Do you see where I am going with this?  I could do any one of these things, but what is it that a fellow human being should do?  I'm not asking what's the minimum, I'm asking where does my responsibility to the children of the world start and the responsibility to my own children end?  Should my children have to have a lower level of education so that a child in India can have one?  Should my children go without toys at Christmas so that someone else's children can have dinner on Christmas?  Can someone complete this thought for me because I am having a hard time even forming the question.

God doesn't say that it's wrong to have, but He certainly has a lot to say about having a hard heart toward those who have not.

At this point in my life, I am seriously at a loss. I do not have an answer other than I know I must take care of my own children (how that's defined, I don't know) and that what is expected of each of us is different. Maybe my realm of influence lies right here in my own country. Maybe that's exactly where God wants me and I got lucky because I don't have to go out into a scary world to make a difference. Maybe I am exactly where I can make the most difference. Then again, what if He is asking me to do more than I am willing to do?

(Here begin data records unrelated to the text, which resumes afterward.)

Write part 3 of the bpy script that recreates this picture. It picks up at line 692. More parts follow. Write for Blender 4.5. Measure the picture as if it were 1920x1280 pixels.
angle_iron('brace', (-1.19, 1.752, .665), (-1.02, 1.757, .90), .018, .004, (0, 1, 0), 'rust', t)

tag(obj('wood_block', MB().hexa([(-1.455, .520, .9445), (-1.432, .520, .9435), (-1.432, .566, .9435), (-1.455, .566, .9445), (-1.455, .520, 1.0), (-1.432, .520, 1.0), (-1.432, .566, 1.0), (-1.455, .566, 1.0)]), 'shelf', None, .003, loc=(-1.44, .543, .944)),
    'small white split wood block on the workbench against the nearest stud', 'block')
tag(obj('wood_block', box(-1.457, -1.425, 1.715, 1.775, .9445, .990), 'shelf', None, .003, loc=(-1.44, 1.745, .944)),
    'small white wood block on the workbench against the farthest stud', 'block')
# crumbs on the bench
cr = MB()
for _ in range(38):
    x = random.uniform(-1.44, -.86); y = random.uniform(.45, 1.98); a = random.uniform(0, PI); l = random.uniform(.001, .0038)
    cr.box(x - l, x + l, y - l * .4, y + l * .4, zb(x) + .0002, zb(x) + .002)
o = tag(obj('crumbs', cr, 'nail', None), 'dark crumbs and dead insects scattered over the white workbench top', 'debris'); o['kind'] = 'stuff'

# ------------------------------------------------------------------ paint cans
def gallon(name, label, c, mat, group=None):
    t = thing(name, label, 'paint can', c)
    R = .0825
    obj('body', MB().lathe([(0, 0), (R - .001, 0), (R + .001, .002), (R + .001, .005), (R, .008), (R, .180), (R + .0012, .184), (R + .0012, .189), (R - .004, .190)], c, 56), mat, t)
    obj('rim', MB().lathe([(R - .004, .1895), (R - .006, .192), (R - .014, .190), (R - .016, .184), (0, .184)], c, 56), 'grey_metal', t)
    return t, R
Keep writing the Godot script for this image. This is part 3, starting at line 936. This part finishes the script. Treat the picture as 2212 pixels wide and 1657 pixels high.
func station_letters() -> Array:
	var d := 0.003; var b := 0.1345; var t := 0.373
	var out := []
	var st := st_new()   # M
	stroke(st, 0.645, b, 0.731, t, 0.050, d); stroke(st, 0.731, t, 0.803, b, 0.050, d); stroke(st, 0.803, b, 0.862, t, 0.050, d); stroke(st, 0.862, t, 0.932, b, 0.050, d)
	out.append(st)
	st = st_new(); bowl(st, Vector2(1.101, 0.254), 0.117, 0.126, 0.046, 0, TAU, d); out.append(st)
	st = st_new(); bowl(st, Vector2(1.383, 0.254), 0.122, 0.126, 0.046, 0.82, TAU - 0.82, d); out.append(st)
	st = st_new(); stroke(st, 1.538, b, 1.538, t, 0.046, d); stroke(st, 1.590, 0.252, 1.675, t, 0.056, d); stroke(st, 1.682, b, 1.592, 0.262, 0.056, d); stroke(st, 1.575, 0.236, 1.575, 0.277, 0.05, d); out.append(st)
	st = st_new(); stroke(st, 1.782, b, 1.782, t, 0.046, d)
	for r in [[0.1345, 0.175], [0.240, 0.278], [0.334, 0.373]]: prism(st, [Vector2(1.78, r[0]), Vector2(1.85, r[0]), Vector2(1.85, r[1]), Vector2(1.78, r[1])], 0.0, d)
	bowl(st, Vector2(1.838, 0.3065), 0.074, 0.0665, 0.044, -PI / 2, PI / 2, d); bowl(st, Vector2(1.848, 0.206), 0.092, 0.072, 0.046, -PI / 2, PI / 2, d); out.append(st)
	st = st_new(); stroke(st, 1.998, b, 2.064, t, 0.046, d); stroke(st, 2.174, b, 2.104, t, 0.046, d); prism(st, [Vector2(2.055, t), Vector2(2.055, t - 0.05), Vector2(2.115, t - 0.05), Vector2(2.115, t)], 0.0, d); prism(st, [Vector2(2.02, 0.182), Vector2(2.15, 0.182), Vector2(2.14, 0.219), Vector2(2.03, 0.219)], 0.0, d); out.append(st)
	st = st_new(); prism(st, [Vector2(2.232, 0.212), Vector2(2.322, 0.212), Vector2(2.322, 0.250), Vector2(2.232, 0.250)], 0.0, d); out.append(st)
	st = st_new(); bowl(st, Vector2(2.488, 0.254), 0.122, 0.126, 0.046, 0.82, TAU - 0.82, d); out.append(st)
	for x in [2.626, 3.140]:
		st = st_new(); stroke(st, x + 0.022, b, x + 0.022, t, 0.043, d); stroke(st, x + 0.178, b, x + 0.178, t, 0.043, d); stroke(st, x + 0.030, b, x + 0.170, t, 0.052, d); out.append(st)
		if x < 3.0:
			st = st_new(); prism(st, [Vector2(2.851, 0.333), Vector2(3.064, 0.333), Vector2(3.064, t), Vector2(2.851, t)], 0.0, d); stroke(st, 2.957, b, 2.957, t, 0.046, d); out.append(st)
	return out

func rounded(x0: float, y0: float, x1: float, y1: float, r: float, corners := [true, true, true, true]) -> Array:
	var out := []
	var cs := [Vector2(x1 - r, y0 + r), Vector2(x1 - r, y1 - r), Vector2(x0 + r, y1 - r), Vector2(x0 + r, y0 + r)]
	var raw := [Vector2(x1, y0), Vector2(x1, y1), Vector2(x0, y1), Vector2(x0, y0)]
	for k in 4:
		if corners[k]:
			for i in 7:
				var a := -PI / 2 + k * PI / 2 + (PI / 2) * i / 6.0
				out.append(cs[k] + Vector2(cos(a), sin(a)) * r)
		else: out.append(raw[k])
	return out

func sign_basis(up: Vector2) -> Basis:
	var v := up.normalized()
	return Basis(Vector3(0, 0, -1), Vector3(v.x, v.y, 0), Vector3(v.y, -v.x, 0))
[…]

I am hoping that a trip to see with my own eyes what life is like outside of the wealthy U.S. of A. will help me process these questions and that my eyes would be open enough to understand the answers.  I hope that one day I will sit down to write another ridiculously serious blog post and be able to tell you that I know exactly what it is that God wants from me and that I will wholeheartedly abandon myself to it, whether it be a stronger commitment to where I am now, a less comfortable way of living, or a life with new horizons and greater sacrifice.